**Source material**
○ ○ ○ ○
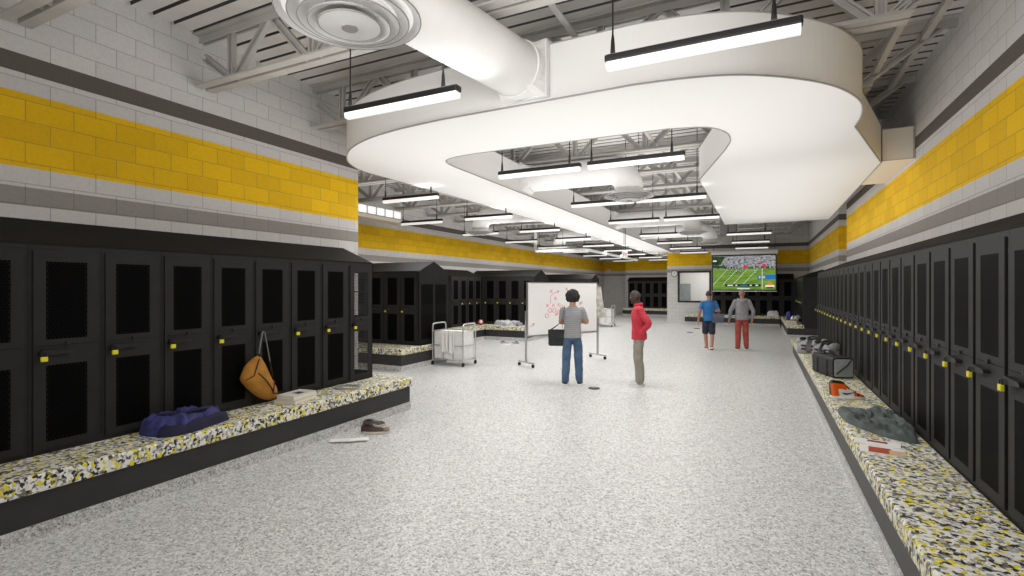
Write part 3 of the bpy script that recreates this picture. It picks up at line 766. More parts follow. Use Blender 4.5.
navyd = noisy('navy_dark', (.006,.007,.03), (.012,.013,.05), 14, .8)
nj = thing('folded_jacket', 'crumpled navy blue jacket lying on the left bench', 'jacket')
pile('body', None, None, [(-5.05,2.62),(-4.80,2.60),(-4.66,2.72),(-4.70,2.98),(-4.80,3.24),(-4.98,3.22),(-5.07,2.95)], .47, .17, navy, 3, 6, nj, .7)
pile('sleeve', None, None, [(-4.78,2.62),(-4.66,2.68),(-4.64,2.86),(-4.69,3.06),(-4.76,3.28),(-4.86,3.26),(-4.82,2.95)], .47, .11, navyd, 8, 9, nj, .4)
MB().tube([tuple(p) for p in catmull([(-4.95,2.72,.62),(-4.82,2.85,.625),(-4.80,3.05,.63),(-4.9,3.2,.6)],6)], .018, 8).build('collar', navyd, nj, smooth='auto')
green = noisy('green_grey_cloth', (.065,.083,.082), (.115,.138,.134), 7, .85, .25)
gj = thing('crumpled_jacket', 'crumpled green grey jacket spread on the right bench', 'jacket')
pile('body', None, None, [(.76,6.46),(.74,6.05),(.80,5.75),(.98,5.45),(1.18,5.32),(1.22,5.55),(1.12,5.95),(1.02,6.2),(.92,6.45)], .47, .085, green, 5, 7, gj, 1.0)
pile('sleeve', None, None, [(.98,6.25),(1.05,6.5),(1.15,6.62),(1.23,6.45),(1.22,6.0),(1.25,5.6),(1.15,5.35),(1.08,5.7)], .47, .085, green, 11, 8, gj, 1.0)
pile('towel', 'white and navy towel heaped on the middle island bench', 'towel', [(-8.25,15.36),(-7.8,15.22),(-7.25,15.26),(-7.2,15.5),(-7.55,15.62),(-7.9,15.6)], .47, .19, noisy('white_navy', (.80,.80,.80), (.03,.035,.08), 2.3, .9), 7, 5, None, .9)
pile('towel', 'white towel crumpled on the bench below the screen', 'towel', [(.30,25.62),(.55,25.6),(.74,25.65),(.72,25.7),(.5,25.71),(.32,25.7)], .47, .24, M['linen'], 6, 5)
st = MB()
pts = [(.15*math.cos(a)*1.0, .13*math.sin(a), .012+.006*math.sin(3*a)) for a in [2*math.pi*k/28 for k in range(28)]]
st.tube(pts, [(.02,.009)]*28, 8, closed=True)
tag(st.build('coiled_belt', mat('grey_strap', (.30,.30,.29), .8), loc=(-4.86,5.0,.472), rot=(0,0,.5)), 'pale grey strap coiled on the left bench near its end', 'belt')

def book(label, loc, rz, w, l, h, cm, extra=None):
    t = thing('book', label, 'book', loc, rz)
    MB().box(-w/2+.006,w/2-.004,-l/2+.006,l/2-.006,.004,h-.004).build('pages', M['paper'], t)
    c = MB(); c.prism([(-w/2,0),(w/2,0),(w/2,.004),(-w/2+.005,.004),(-w/2+.005,h-.004),(w/2,h-.004),(w/2,h),(-w/2,h)], -l/2, l/2, 'y'); c.build('cover', cm, t)
    if extra: extra(t, h)
    return t
def ph(t, h): MB().box(-.03,.07,-.05,.06,h+.0002,h+.001).build('cover_print', mat('print_grey', (.05,.05,.055), .5), t)
book('cream paged book lying under another on the left bench', (-4.86,4.18,.471), R(12), .28, .40, .04, mat('cover_cream', (.60,.56,.46), .7))
book('pale covered book on top of another on the left bench', (-4.87,4.20,.512), R(6), .25, .36, .045, mat('cover_white', (.68,.67,.63), .6), ph)
mg = thing('magazine', 'magazine with red and tan cover on the right bench', 'magazine', (.885,4.98,.471), R(-8))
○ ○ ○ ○
**Direction**
Set the listing down in full and exactly. Pictures within it should not appear in the copy.

**Exercise result**
Write part 3 of the bpy script that recreates this picture. It picks up at line 766. More parts follow. Use Blender 4.5.
navyd = noisy('navy_dark', (.006,.007,.03), (.012,.013,.05), 14, .8)
nj = thing('folded_jacket', 'crumpled navy blue jacket lying on the left bench', 'jacket')
pile('body', None, None, [(-5.05,2.62),(-4.80,2.60),(-4.66,2.72),(-4.70,2.98),(-4.80,3.24),(-4.98,3.22),(-5.07,2.95)], .47, .17, navy, 3, 6, nj, .7)
pile('sleeve', None, None, [(-4.78,2.62),(-4.66,2.68),(-4.64,2.86),(-4.69,3.06),(-4.76,3.28),(-4.86,3.26),(-4.82,2.95)], .47, .11, navyd, 8, 9, nj, .4)
MB().tube([tuple(p) for p in catmull([(-4.95,2.72,.62),(-4.82,2.85,.625),(-4.80,3.05,.63),(-4.9,3.2,.6)],6)], .018, 8).build('collar', navyd, nj, smooth='auto')
green = noisy('green_grey_cloth', (.065,.083,.082), (.115,.138,.134), 7, .85, .25)
gj = thing('crumpled_jacket', 'crumpled green grey jacket spread on the right bench', 'jacket')
pile('body', None, None, [(.76,6.46),(.74,6.05),(.80,5.75),(.98,5.45),(1.18,5.32),(1.22,5.55),(1.12,5.95),(1.02,6.2),(.92,6.45)], .47, .085, green, 5, 7, gj, 1.0)
pile('sleeve', None, None, [(.98,6.25),(1.05,6.5),(1.15,6.62),(1.23,6.45),(1.22,6.0),(1.25,5.6),(1.15,5.35),(1.08,5.7)], .47, .085, green, 11, 8, gj, 1.0)
pile('towel', 'white and navy towel heaped on the middle island bench', 'towel', [(-8.25,15.36),(-7.8,15.22),(-7.25,15.26),(-7.2,15.5),(-7.55,15.62),(-7.9,15.6)], .47, .19, noisy('white_navy', (.80,.80,.80), (.03,.035,.08), 2.3, .9), 7, 5, None, .9)
pile('towel', 'white towel crumpled on the bench below the screen', 'towel', [(.30,25.62),(.55,25.6),(.74,25.65),(.72,25.7),(.5,25.71),(.32,25.7)], .47, .24, M['linen'], 6, 5)
st = MB()
pts = [(.15*math.cos(a)*1.0, .13*math.sin(a), .012+.006*math.sin(3*a)) for a in [2*math.pi*k/28 for k in range(28)]]
st.tube(pts, [(.02,.009)]*28, 8, closed=True)
tag(st.build('coiled_belt', mat('grey_strap', (.30,.30,.29), .8), loc=(-4.86,5.0,.472), rot=(0,0,.5)), 'pale grey strap coiled on the left bench near its end', 'belt')

def book(label, loc, rz, w, l, h, cm, extra=None):
    t = thing('book', label, 'book', loc, rz)
    MB().box(-w/2+.006,w/2-.004,-l/2+.006,l/2-.006,.004,h-.004).build('pages', M['paper'], t)
    c = MB(); c.prism([(-w/2,0),(w/2,0),(w/2,.004),(-w/2+.005,.004),(-w/2+.005,h-.004),(w/2,h-.004),(w/2,h),(-w/2,h)], -l/2, l/2, 'y'); c.build('cover', cm, t)
    if extra: extra(t, h)
    return t
def ph(t, h): MB().box(-.03,.07,-.05,.06,h+.0002,h+.001).build('cover_print', mat('print_grey', (.05,.05,.055), .5), t)
book('cream paged book lying under another on the left bench', (-4.86,4.18,.471), R(12), .28, .40, .04, mat('cover_cream', (.60,.56,.46), .7))
book('pale covered book on top of another on the left bench', (-4.87,4.20,.512), R(6), .25, .36, .045, mat('cover_white', (.68,.67,.63), .6), ph)
mg = thing('magazine', 'magazine with red and tan cover on the right bench', 'magazine', (.885,4.98,.471), R(-8))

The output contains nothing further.